El enigma de otro mundo
Fue en 1978, tras la aprobación de la Constitución, cuando se estableció que España era (y sigue siendo) una unidad de destino en lo autonómico. Fue por aquel entonces, un 6 de diciembre -día de San Nicolás-, cuando un equipo de exploradores con barba de seis meses descubrieron, en alguna cueva prehistórica, que España no era solo Una (ni Grande, ni Libre) sino Muchas (y Pequeñas y Esclavas). No nos malinterpreten. Sabido es que lo dicho viene siendo un argumento requetesobado por elementos desestabilizadores a sueldo del desencanto españolista, antimonárquico (por falangista) y troglodita (tanto por hirsuto como por rasurado). Quizá sea por el cercano advenimiento de Felipe VI al trono, quizá por el previsible ascenso de Leonor I a la misma silla solemne o quizá porque aquí aguantamos estoicamente la historia de los Borbones y la histeria de los españoles; quizá sea por todo eso y por mucho más o algo menos, pero no hay partido ni entero, ni derecho ni izquierdo, que resuelva.
Los museos vacíos sobrevivirán en la medida en que lo haga el sistema que los creó
¿Que resuelva qué? ¿El misterio, el puzzle, el enigma en el que nos hayamos inmersos? Vivimos nadando en la marmita de la obsolescencia programada; esto es, en el sistema con fecha de caducidad. Los humanos sabemos que no duraremos más allá de los ochenta tacos, año arriba, año abajo. ¿Felices nosotros? Feliz el sistema, feliz la cosa. Esa cosa, el enigma de otro mundo, que nos llovió del cielo y permanece agazapado en la penumbra, y que es cambiante e imprevisible. Hasta donde llegamos a adivinar, la alegría que intentan transmitirnos está hueca, tan hueca y tan vacía como el museo que se abre estos días en Monte Gaiás sin nada dentro. Hombre, algo sí que hay: fregonas, bombillas, paredes, papel higiénico, sillas (caras), mesas, radiadores, justificaciones (baratas), restos de serie y tenue iluminación. Conceptualmente es impecable: tenemos un cascarón de proa para la posteridad, un espacio sin tiempo y una caducidad del espacio obsoleto nada más nacer y con la imposibilidad de que conozca a su creador para conocer su destino o exigirle responsabilidades. Los replicantes de Blade Runner sabían que iban a morir porque estaban programados para ello; nuestra nada, nuestra Cidade da Cultura, no lo sabe porque es materia inerte aplaudida por materia inerte. Suave y silenciosa (como el mild und leise del Tristán e Isolda wagneriano que jamás se representará allí), la mentira se desliza por donde buenamente puede o sabe. Un enigma de otro mundo que en nada se parece a este.

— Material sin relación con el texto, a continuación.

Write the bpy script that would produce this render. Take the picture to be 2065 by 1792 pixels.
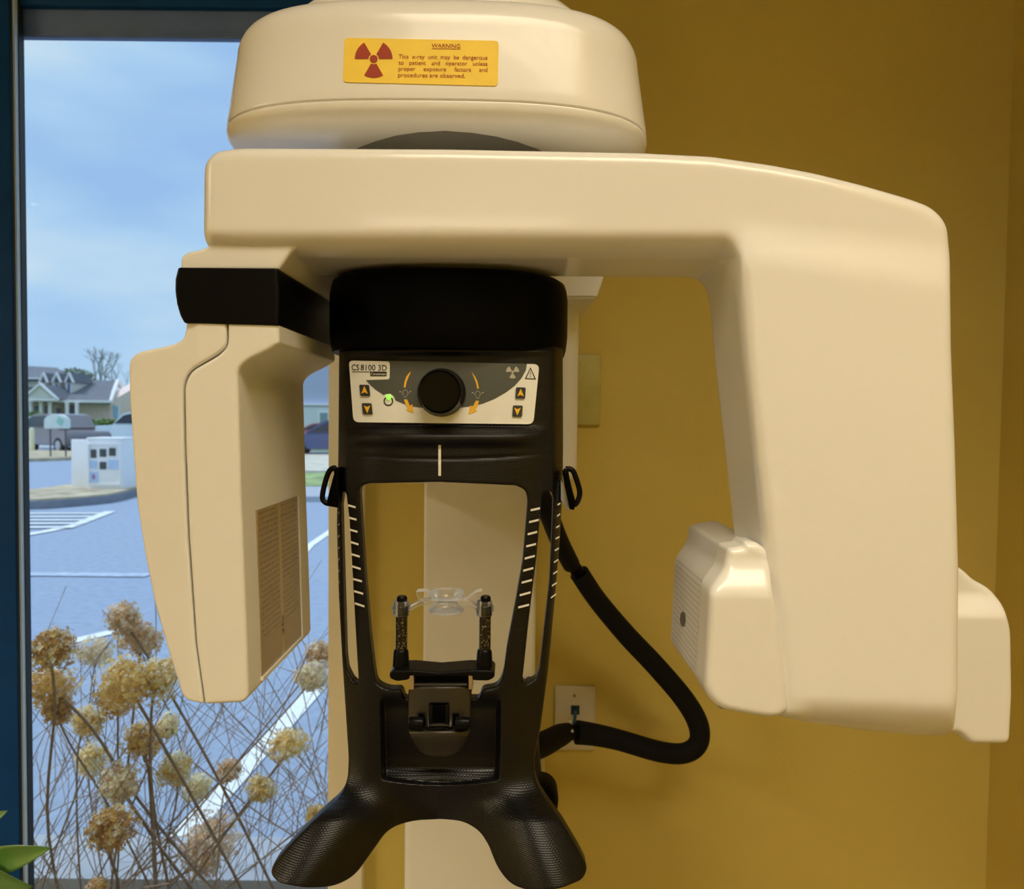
import bpy, bmesh, math, random
from mathutils import Vector, Matrix
from mathutils.bvhtree import BVHTree
PI = math.pi
D = bpy.data
for o in list(D.objects): D.objects.remove(o)
scene = bpy.context.scene
COL = scene.collection
random.seed(7)

# ------------------------------------------------------------------ camera
W, H, F = 2065.0, 1792.0, 1500.0
EYE = 1.55
pitch, roll = math.radians(2.0), math.radians(0.6)
cf = Vector((0, math.cos(pitch), -math.sin(pitch)))
r0 = Vector((1, 0, 0)); u0 = Vector((0, math.sin(pitch), math.cos(pitch)))
cr = r0*math.cos(roll) + u0*math.sin(roll)
cu = u0*math.cos(roll) - r0*math.sin(roll)
cam = D.cameras.new('camera'); camo = D.objects.new('camera', cam); COL.objects.link(camo)
cam.sensor_width = 36; cam.sensor_fit = 'HORIZONTAL'; cam.lens = F/W*36
cam.clip_start = 0.01; cam.clip_end = 500
cam.dof.use_dof = True; cam.dof.focus_distance = 0.62; cam.dof.aperture_fstop = 12
CP = Vector((0, 0, EYE))
camo.matrix_world = Matrix.Translation(CP) @ Matrix((cr, cu, -cf)).transposed().to_4x4()
scene.camera = camo

def ray(u, v): return cf*F + cr*(u-W/2) - cu*(v-H/2)
def P(u, v, Y):
    d = ray(u, v); return CP + d*(Y/d.y)
def PX(u, v, X):
    d = ray(u, v); return CP + d*(X/d.x)
def G(u, v, z=0.0):
    d = ray(u, v); return CP + d*((z-EYE)/d.z)

# ------------------------------------------------------------------ world, sun, lamps, exposure
scene.view_settings.view_transform = 'Standard'
scene.view_settings.look = 'None'
scene.view_settings.gamma = 1.0
scene.view_settings.exposure = 0.06
scene.view_settings.use_curve_mapping = False

w = D.worlds.new('overcast_sky'); scene.world = w; w.use_nodes = True
nt = w.node_tree; N = nt.nodes; L = nt.links; N.clear()
tc = N.new('ShaderNodeTexCoord'); mp = N.new('ShaderNodeMapping'); mp.inputs['Scale'].default_value = (2.0, 2.0, 6.5)
mp.inputs['Location'].default_value = (0.35, 0.2, 0.9)
no = N.new('ShaderNodeTexNoise'); no.inputs['Scale'].default_value = 1.25; no.inputs['Detail'].default_value = 4; no.inputs['Roughness'].default_value = .45
rm = N.new('ShaderNodeValToRGB')
rm.color_ramp.elements[0].position = .34; rm.color_ramp.elements[0].color = (.34, .545, .86, 1)
rm.color_ramp.elements[1].position = .68; rm.color_ramp.elements[1].color = (.66, .80, .90, 1)
e = rm.color_ramp.elements.new(.5); e.color = (.44, .66, .90, 1)
bg = N.new('ShaderNodeBackground'); bg.inputs['Strength'].default_value = 1.0
ow = N.new('ShaderNodeOutputWorld')
L.new(tc.outputs['Generated'], mp.inputs['Vector']); L.new(mp.outputs[0], no.inputs['Vector']); L.new(no.outputs['Fac'], rm.inputs[0])
L.new(rm.outputs[0], bg.inputs['Color']); L.new(bg.outputs[0], ow.inputs[0])

sun = D.lights.new('sun', 'SUN'); sun.energy = 2.3; sun.angle = math.radians(12); sun.color = (.93, .95, 1)
suno = D.objects.new('sun', sun); COL.objects.link(suno)
suno.rotation_euler = Vector((.8, .03, -1.0)).to_track_quat('-Z', 'Y').to_euler()

WARM = (1.0, .86, .64)
def ceiling_lamp(x, y, sx, sy, watts, spread, z=2.70):
    l = D.lights.new('troffer_light', 'AREA'); l.shape = 'RECTANGLE'; l.size = sx; l.size_y = sy
    l.energy = watts; l.color = WARM; l.spread = math.radians(spread)
    o = D.objects.new('troffer_light', l); COL.objects.link(o); o.location = (x, y, z); return o
ceiling_lamp(.30, -.25, 1.15, .55, 20, 134)
ceiling_lamp(-2.88, -.90, .55, 1.15, 150, 150)
ceiling_lamp(-.30, -3.4, 1.15, .55, 62, 160)  # added rear fill, set far back to reach the column through the support opening

# ------------------------------------------------------------------ materials
MATS = {}
def mat(name, col, rough=.5, metal=0, spec=.5, coat=0, noise=None, bump=None, emit=None, trans=0, var=.06):
    """procedural principled: noise=(scale) varies colour, bump=(scale,strength)"""
    if name in MATS: return MATS[name]
    m = D.materials.new(name); m.use_nodes = True; nt = m.node_tree; b = nt.nodes['Principled BSDF']
    b.inputs['Base Color'].default_value = (*col, 1); b.inputs['Roughness'].default_value = rough
    b.inputs['Metallic'].default_value = metal; b.inputs['Specular IOR Level'].default_value = spec
    b.inputs['Coat Weight'].default_value = coat; b.inputs['Coat Roughness'].default_value = .06
    b.inputs['Transmission Weight'].default_value = trans
    if emit: b.inputs['Emission Color'].default_value = (*emit[0], 1); b.inputs['Emission Strength'].default_value = emit[1]
    if noise or bump:
        tc = nt.nodes.new('ShaderNodeTexCoord')
    if noise:
        n = nt.nodes.new('ShaderNodeTexNoise'); n.inputs['Scale'].default_value = noise; n.inputs['Detail'].default_value = 5
        nt.links.new(tc.outputs['Object'], n.inputs['Vector'])
        r = nt.nodes.new('ShaderNodeValToRGB')
        r.color_ramp.elements[0].position = .3; r.color_ramp.elements[1].position = .7
        r.color_ramp.elements[0].color = (*[c*(1-var) for c in col], 1); r.color_ramp.elements[1].color = (*[min(1, c*(1+var)) for c in col], 1)
        nt.links.new(n.outputs['Fac'], r.inputs[0]); nt.links.new(r.outputs[0], b.inputs['Base Color'])
    if bump:
        n = nt.nodes.new('ShaderNodeTexNoise'); n.inputs['Scale'].default_value = bump[0]; n.inputs['Detail'].default_value = 3
        nt.links.new(tc.outputs['Object'], n.inputs['Vector'])
        bp = nt.nodes.new('ShaderNodeBump'); bp.inputs['Strength'].default_value = bump[1]; bp.inputs['Distance'].default_value = .001
        nt.links.new(n.outputs['Fac'], bp.inputs['Height']); nt.links.new(bp.outputs[0], b.inputs['Normal'])
    MATS[name] = m; return m

def lin(r, g, b):
    f = lambda c: ((c/255+.055)/1.055)**2.4 if c > 10 else c/255/12.92
    return (f(r), f(g), f(b))

CREAM = mat('white_plastic', (.84, .83, .80), .26, coat=.22, noise=3, var=.012)
CREAM_S = mat('satin_white_plastic', (.84, .83, .79), .42, noise=4, var=.012)
BLACK = mat('matte_black_plastic', (.0010, .0010, .0013), .45, spec=.05, noise=40, var=.1)
BLACK_G = mat('satin_black_plastic', (.0025, .0025, .003), .34, spec=.14, noise=40, var=.1)
GLOSSB = mat('glossy_black_knob', (.001, .001, .0015), .2, spec=.12, noise=30, var=.1)
RUBBER = mat('black_hose_sleeve', (.004, .004, .005), .75, spec=.2, bump=(900, .6))
PRINTW = mat('white_print', (.80, .78, .70), .6, noise=200, var=.03)
WALL = mat('olive_wall_paint', (.62, .485, .112), .75, bump=(260, .35), noise=2.5, var=.03)
CEIL = mat('ceiling_tile', (.26, .26, .25), .9, noise=8, var=.03)
FLOORM = mat('floor_tile', (.14, .115, .09), .5, noise=5, var=.1)
TRIM = mat('cream_trim_paint', (.86, .80, .62), .5, noise=4, var=.02)

# carbon weave
def carbon():
    m = D.materials.new('carbon_weave_plastic'); m.use_nodes = True; nt = m.node_tree; b = nt.nodes['Principled BSDF']
    n = nt.nodes; l = nt.links
    tc = n.new('ShaderNodeTexCoord'); sp = n.new('ShaderNodeSeparateXYZ'); l.new(tc.outputs['Object'], sp.inputs[0])
    def M(op, a, c=None):
        k = n.new('ShaderNodeMath'); k.operation = op
        for i, x in enumerate((a, c)):
            if x is None: continue
            if isinstance(x, (int, float)): k.inputs[i].default_value = x
            else: l.new(x, k.inputs[i])
        return k.outputs[0]
    # interlaced tow: rows along Z, every other row shifted half a step
    row = M('DIVIDE', sp.outputs['Z'], .00135); odd = M('MULTIPLY', M('FLOOR', M('MODULO', M('ADD', row, 10000), 2)), .5)
    fx = M('FRACT', M('ADD', M('DIVIDE', sp.outputs['X'], .0029), M('ADD', odd, 100)))
    hx_ = M('SINE', M('MULTIPLY', fx, PI)); hz_ = M('SINE', M('MULTIPLY', M('FRACT', M('ADD', row, 10000)), PI))
    h = M('POWER', M('MULTIPLY', M('POWER', hx_, .6), hz_), .7)
    r_ = n.new('ShaderNodeValToRGB'); r_.color_ramp.elements[0].color = (.0005, .0005, .0005, 1); r_.color_ramp.elements[1].color = (.0040, .0038, .0034, 1)
    l.new(h, r_.inputs[0]); l.new(r_.outputs[0], b.inputs['Base Color'])
    bp = n.new('ShaderNodeBump'); bp.inputs['Strength'].default_value = .42; bp.inputs['Distance'].default_value = .00035
    l.new(h, bp.inputs['Height']); l.new(bp.outputs[0], b.inputs['Normal'])
    b.inputs['Roughness'].default_value = .35; b.inputs['Specular IOR Level'].default_value = .36
    return m
CARBON = carbon()

def dotted(name, base, dot, s, r, zlo, zhi, ylo, yhi, rough=.35, stripe=None):
    """plastic with a grid of printed dots in the object's Y/Z plane, inside a Y/Z window, on faces that look sideways"""
    m = D.materials.new(name); m.use_nodes = True; nt = m.node_tree; b = nt.nodes['Principled BSDF']; n = nt.nodes; l = nt.links
    def M(op, a, bb=None, c=None):
        k = n.new('ShaderNodeMath'); k.operation = op
        for i, x in enumerate((a, bb, c)):
            if x is None: continue
            if isinstance(x, (int, float)): k.inputs[i].default_value = x
            else: l.new(x, k.inputs[i])
        return k.outputs[0]
    tc = n.new('ShaderNodeTexCoord'); sp = n.new('ShaderNodeSeparateXYZ'); l.new(tc.outputs['Object'], sp.inputs[0])
    ge = n.new('ShaderNodeNewGeometry'); sn = n.new('ShaderNodeSeparateXYZ'); l.new(ge.outputs['Normal'], sn.inputs[0])
    Y, Z = sp.outputs['Y'], sp.outputs['Z']
    a = M('SUBTRACT', M('FRACT', M('DIVIDE', Y, s)), .5); c = M('SUBTRACT', M('FRACT', M('DIVIDE', Z, s)), .5)
    d = M('SQRT', M('ADD', M('MULTIPLY', a, a), M('MULTIPLY', c, c)))
    # dots shrink toward the top of the panel
    k = M('LESS_THAN', d, r)
    for q in (M('GREATER_THAN', Z, zlo), M('LESS_THAN', Z, zhi), M('GREATER_THAN', Y, ylo), M('LESS_THAN', Y, yhi), M('GREATER_THAN', M('ABSOLUTE', sn.outputs['X']), .9)):
        k = M('MULTIPLY', k, q)
    mx = n.new('ShaderNodeMixRGB'); mx.inputs[1].default_value = (*base, 1); mx.inputs[2].default_value = (*dot, 1)
    l.new(k, mx.inputs[0]); out = mx.outputs[0]
    if stripe:
        q = M('MULTIPLY', M('GREATER_THAN', Y, stripe[0]), M('LESS_THAN', Y, stripe[1]))
        m2 = n.new('ShaderNodeMixRGB'); m2.inputs[2].default_value = (*stripe[2], 1); l.new(out, m2.inputs[1]); l.new(q, m2.inputs[0]); out = m2.outputs[0]
    l.new(out, b.inputs['Base Color']); b.inputs['Roughness'].default_value = rough
    return m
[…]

Nada más nacer, nada más aparecer por la puerta, los mecanismos eléctricos y domésticos que nos hacen la vida más fácil saben que caducarán inmisericordes e indiferentes ante nuestra perplejidad y el gasto consiguiente. Otros monstruos, como los museos vacíos que inauguramos para pasmo de la plebe, crecen tristes y solos -como Fonseca- ya sin dar disgustos ni cabreos. Sobrevivirán en la medida en la que sobreviva el sistema que los ha engendrado pero no conocerán los nombres de sus engendradores. Suerte la suya. Mala suerte la nuestra que los vamos soportando día tras día
El enigma de este mundo -de esta Galicia que es, fue y será el mundo- se reduce ahora a saber la cantidad de dinamita que hace falta para volar el enigma de Monte Gaiás cuanto antes. No seamos mala gente, no dejemos a las civilizaciones venideras un acertijo tan grande. No obliguemos al primer arqueólogo gallego del siglo LVII a devanarse tanto los sesos. Al fin y al cabo, Alfred Nobel inventó la dinamita para algo y no estaría de más ganar el premio que lleva su nombre haciendo uso de su invento. El chico este, Eisenman -el Hombre de Hierro en alemán-, arquitecto de la Gran Vieira, y celoso promotor de última hora, defiende como puede su proyecto, ya cruelmente mutilado por la adversidad de la crisis y lo enigmático de sus vicisitudes. En La cosa (El enigma de otro mundo) de 1981, John Carpenter abandona a los dos últimos supervivientes de la base polar en llamas esperando los acontecimientos. A nosotros no nos queda otro remedio que hacer lo mismo. A lo mejor aprendemos a convivir con el despilfarrador alienígena esperando su caducidad.